Alleged Victims of Sex Abuse Want Their Day in Court Against Archbishop Apuron


The next hearing is scheduled for Monday, August 1 at 10 a.m.

Guam – At a public hearing to lift the statute of limitations on sexual abuse, the alleged victims of sexual abuse at the hands of archbishop Anthony Apuron all testified in support of the bill, as well as continue criticism over the church’s perceived lack of empathy towards their alleged abuse.


Not one person showed up to testify against a bill that if passed would eliminate the statute of limitations for sexual abuse victims. Who did show up were the alleged victims of sexual abuse at the hands of Archbishop Anthony Apuron. Walter Denton, Roland Sondia, Roy Quintanilla and the brother of the late Sonny Quinata all showed strong support towards the bill.


The first man to come out with allegations of sexual abuse Roy Quintanilla says, “Institutions usually stay silent, stall, delay and use every dilatory tactic in the book to wear down the accusers forcing him or her to give up or at least go away. The bill before us will at last level the playing field somewhat giving victims like me the chance to confront abusers and have our day in court.”


“Senators….he raped me. I wanted him to admit what he had done to me as well as the other victims that sit right here before, I want to face him in a court of law and ask him why did you do this to me, he needs to face his accusers and answer to the victims of his crimes,” said Walter Denton.


Roland Sondia says, “I support the lifting of the statute of limitation on child sex abuse so that victims of sex abuse will have a tool to fight back and get justice, we need it for not only existing victims but for future victims as well.”


John Michael Quinata, brother of the late Sonny Quinata says,  “Remember healing cannot begin without justice. Apuron and all other abusers need to be held accountable for their actions for the pain and the lifetime of suffering for my brother, me and my family.”


It has been over two and a half months since Quintanilla first alleged that Archbishop Anthony Apuron sexually abused him in the 1970’s and at the dismay of the remaining victims and their families, no local investigation has been done and Roland Sondia says no one from the Vatican has contacted him.


“No one from the Vatican has made any attempts to contact me despite false statements from the chancery that they have reached out to the victims,” said Sondia.  “The acknowledgement from Archbishop Hon yesterday should have been the first thing he did when he got on island seven long weeks ago. Instead it took a lot of pushing, picketing, protesting and eventually a defamation lawsuit to extract a positive response from him and the church. If this is what it takes to get a medial response yesterday, imagine the arduous and difficult role ahead of the victims.”


Guam’s apostolic administrator, Archbishop Savio Tai Fai Hon called a press conference yesterday to publicly acknowledge the alleged victims for the first time. The conference comes days after Hon was named in a defamation lawsuit against the alleged victims. Catholic Blogger Tim Rohr repeatedly told senators at the hearing that the world is watching how Guam and the Vatican handle Apuron’s case.

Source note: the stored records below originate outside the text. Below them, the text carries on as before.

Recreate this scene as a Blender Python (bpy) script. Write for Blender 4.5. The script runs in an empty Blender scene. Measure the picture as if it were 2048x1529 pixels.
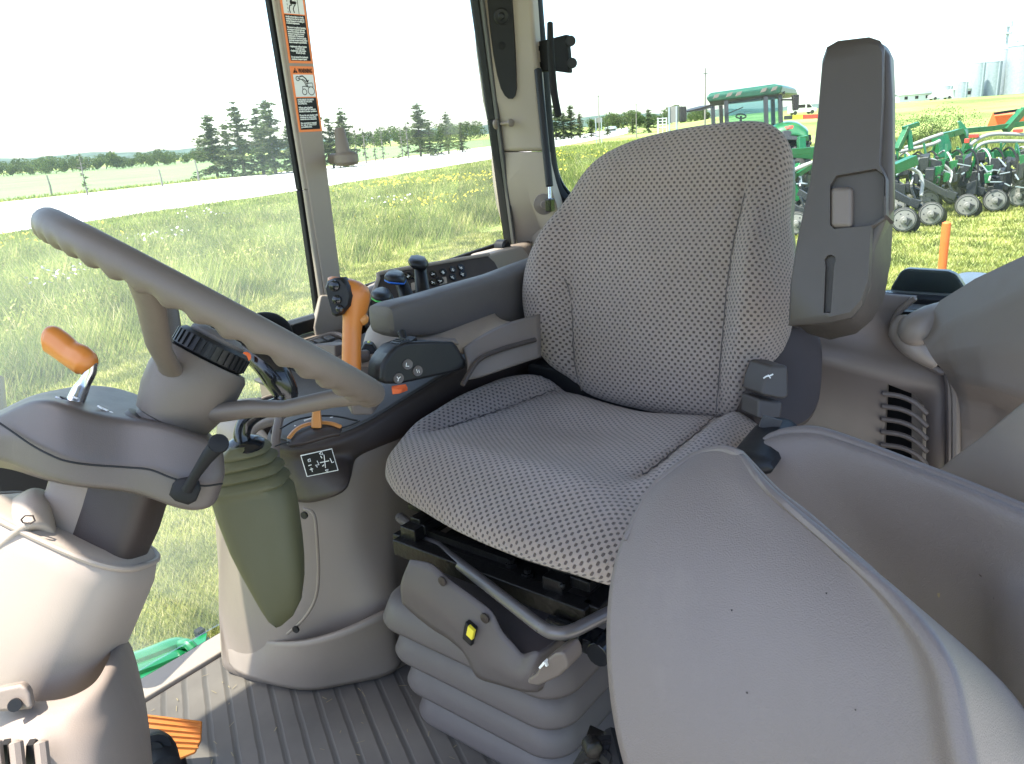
import bpy, math, random
import numpy as np
from mathutils import Vector, Matrix
random.seed(7); RNG = np.random.default_rng(7)
sc = bpy.context.scene
COL = sc.collection
rad = math.radians
# ---------------------------------------------------------------- camera (x = tractor rear, y = tractor right side, z = up, metres)
F, CAMH, PITCH, ROLL, YAW = 1557.0, 2.40, 17.8, 4.1, -51.0
cam = bpy.data.cameras.new('camera'); co = bpy.data.objects.new('camera', cam); COL.objects.link(co)
CM = Matrix.Rotation(rad(YAW), 3, 'Z') @ Matrix.Rotation(rad(90-PITCH), 3, 'X') @ Matrix.Rotation(rad(-ROLL), 3, 'Z')
co.matrix_world = Matrix.Translation((0, 0, CAMH)) @ CM.to_4x4()
cam.sensor_width = 36.0; cam.lens = 36.0*F/2048; cam.clip_start = 0.02; cam.clip_end = 6000
sc.camera = co
sc.render.resolution_x, sc.render.resolution_y = 1024, 764
# ---------------------------------------------------------------- daylight
SUN_EL, SUN_DIR = 65.0, Vector((-0.82, 0.57, 0)).normalized()
w = bpy.data.worlds.new('World'); sc.world = w; w.use_nodes = True
wn = w.node_tree.nodes; wl = w.node_tree.links
sky = wn.new('ShaderNodeTexSky'); sky.sky_type = 'NISHITA'; sky.sun_disc = False
sky.sun_elevation = rad(SUN_EL); sky.sun_rotation = math.atan2(SUN_DIR.x, SUN_DIR.y)
sky.air_density = .85; sky.dust_density = 1.6; sky.ozone_density = 1.0
bg = wn['Background']; bg.inputs[1].default_value = 0.15; wl.new(sky.outputs[0], bg.inputs[0])
sl = bpy.data.lights.new('sun', 'SUN'); sl.energy = 4.0; sl.angle = rad(0.5); sl.color = (1.0, 0.95, 0.87)
so = bpy.data.objects.new('sun', sl); COL.objects.link(so)
sd = Vector((SUN_DIR.x*math.cos(rad(SUN_EL)), SUN_DIR.y*math.cos(rad(SUN_EL)), math.sin(rad(SUN_EL))))
so.rotation_euler = sd.to_track_quat('Z', 'Y').to_euler()
sc.view_settings.view_transform = 'Standard'; sc.view_settings.look = 'None'
sc.view_settings.exposure = 2.1; sc.view_settings.gamma = 1.0
sc.render.engine = 'CYCLES'
# ---------------------------------------------------------------- helpers: where a line of sight meets a plane of the place
C0 = Vector((0, 0, CAMH))
def V(*a): return Vector(a)
def ray(px, py): return CM @ Vector(((px-1024)/F, -(py-764.5)/F, -1))
def Zp(px, py, z): d = ray(px, py); return C0 + d*((z-CAMH)/d.z)
def Lp(px, py, l): d = ray(px, py); return C0 + d*(l/d.y)
def Rp(px, py, r): d = ray(px, py); return C0 + d*(r/d.x)
def Dp(px, py, d): return C0 + ray(px, py)*d
def Pp(px, py, p0, n):
    d = ray(px, py); n = Vector(n); return C0 + d*((Vector(p0)-C0).dot(n)/d.dot(n))
# ---------------------------------------------------------------- materials
def mat(name, col, rough=0.5, metal=0.0, bump=None, var=None, spec=0.5, coat=0, sheen=0, emit=None, col2=None, wear=None):
    m = bpy.data.materials.new(name); m.use_nodes = True
    nt = m.node_tree; b = nt.nodes['Principled BSDF']
    b.inputs['Base Color'].default_value = (*col, 1); b.inputs['Roughness'].default_value = rough
    b.inputs['Metallic'].default_value = metal; b.inputs['Specular IOR Level'].default_value = spec
    b.inputs['Coat Weight'].default_value = coat; b.inputs['Sheen Weight'].default_value = sheen
    tc = nt.nodes.new('ShaderNodeTexCoord')
    src = None
    if var:
        n = nt.nodes.new('ShaderNodeTexNoise'); n.inputs['Scale'].default_value = var[0]; n.inputs['Detail'].default_value = 6
        nt.links.new(tc.outputs['Object'], n.inputs['Vector'])
        r = nt.nodes.new('ShaderNodeMapRange'); r.inputs[1].default_value = .3; r.inputs[2].default_value = .7
        nt.links.new(n.outputs[0], r.inputs[0])
        mx = nt.nodes.new('ShaderNodeMix'); mx.data_type = 'RGBA'
        a = var[1]; c2 = col2 or tuple(min(1, c*(1+a)) for c in col); c1 = col if col2 else tuple(c*(1-a) for c in col)
        mx.inputs[6].default_value = (*c1, 1); mx.inputs[7].default_value = (*c2, 1)
        nt.links.new(r.outputs[0], mx.inputs[0]); nt.links.new(mx.outputs[2], b.inputs['Base Color']); src = mx.outputs[2]
    if wear:   # dust specks and scuffs with a shape of their own
        n = nt.nodes.new('ShaderNodeTexNoise'); n.inputs['Scale'].default_value = wear[0]; n.inputs['Detail'].default_value = 10; n.inputs['Roughness'].default_value = .75
        mp = nt.nodes.new('ShaderNodeMapping'); mp.inputs['Scale'].default_value = (1, 1, .35)
        nt.links.new(tc.outputs['Object'], mp.inputs[0]); nt.links.new(mp.outputs[0], n.inputs['Vector'])
        r = nt.nodes.new('ShaderNodeMapRange'); r.inputs[1].default_value = .58; r.inputs[2].default_value = .80; r.inputs[4].default_value = wear[1]
        nt.links.new(n.outputs[0], r.inputs[0])
        mx = nt.nodes.new('ShaderNodeMix'); mx.data_type = 'RGBA'
        mx.inputs[6].default_value = (*col, 1); mx.inputs[7].default_value = (.34, .30, .27, 1)
        if src: nt.links.new(src, mx.inputs[6])
        nt.links.new(r.outputs[0], mx.inputs[0]); nt.links.new(mx.outputs[2], b.inputs['Base Color'])
        r2 = nt.nodes.new('ShaderNodeMapRange'); r2.inputs[1].default_value = .3; r2.inputs[2].default_value = .75
        r2.inputs[3].default_value = max(.05, rough-.08); r2.inputs[4].default_value = min(1, rough+.14)
        nt.links.new(n.outputs[0], r2.inputs[0]); nt.links.new(r2.outputs[0], b.inputs['Roughness'])
    if bump:
        n = nt.nodes.new('ShaderNodeTexNoise'); n.inputs['Scale'].default_value = bump[0]; n.inputs['Detail'].default_value = 3
        nt.links.new(tc.outputs['Object'], n.inputs['Vector'])
        bp = nt.nodes.new('ShaderNodeBump'); bp.inputs['Strength'].default_value = bump[1]; bp.inputs['Distance'].default_value = bump[2] if len(bump) > 2 else .001
        nt.links.new(n.outputs[0], bp.inputs['Height']); nt.links.new(bp.outputs[0], b.inputs['Normal'])
    if emit: b.inputs['Emission Color'].default_value = (*emit, 1); b.inputs['Emission Strength'].default_value = 1
    return m
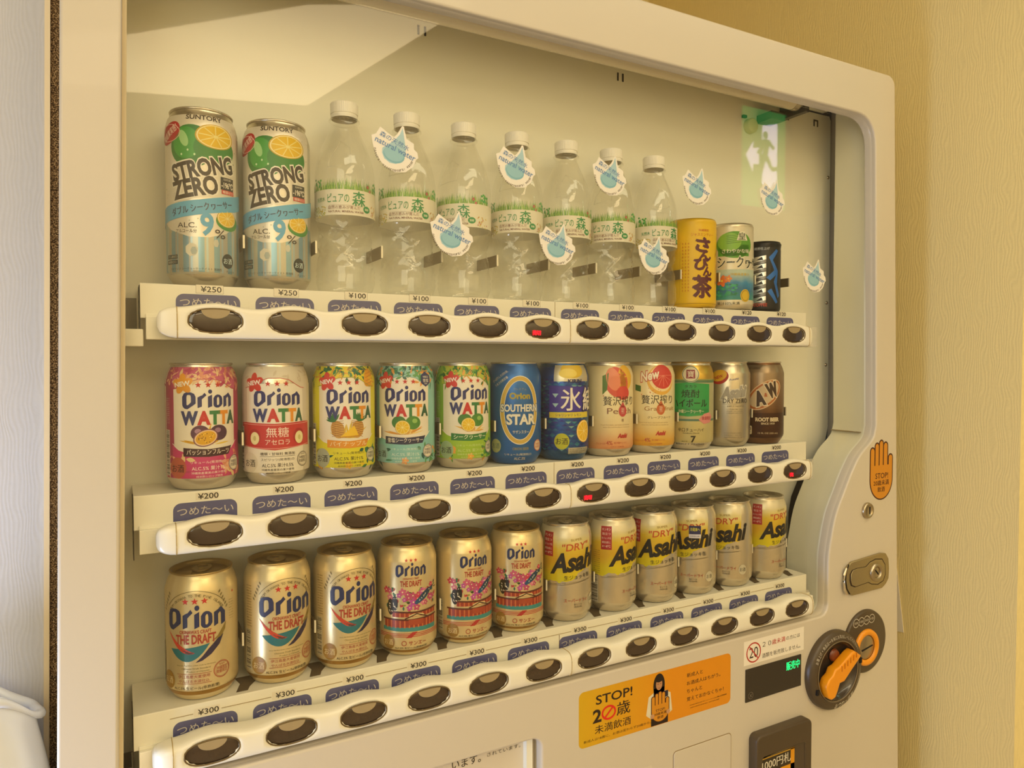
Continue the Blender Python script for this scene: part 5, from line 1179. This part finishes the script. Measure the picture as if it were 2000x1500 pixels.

 “There is a chance that should this law pass and be enacted into law, that Archbishop Anthony Sablan Apuron, one of the few bishops in the world who is a member of this organization and who is a major player in its mad scheme, will be brought to justice, and the Vatican will finally see that this hiding and moving and secreting about of those who abuse and ravage and rape our children, will not only not be tolerated, but will be pursued and prosecuted and punished by every possible legal means,” said Rohr.


Others who showed support was Concerned Catholics of America president Dave Sablan. Senator Frank Aguon Jr. Called a continuation of the public hearing. The next hearing is scheduled for Monday, August 1 at 10 a.m.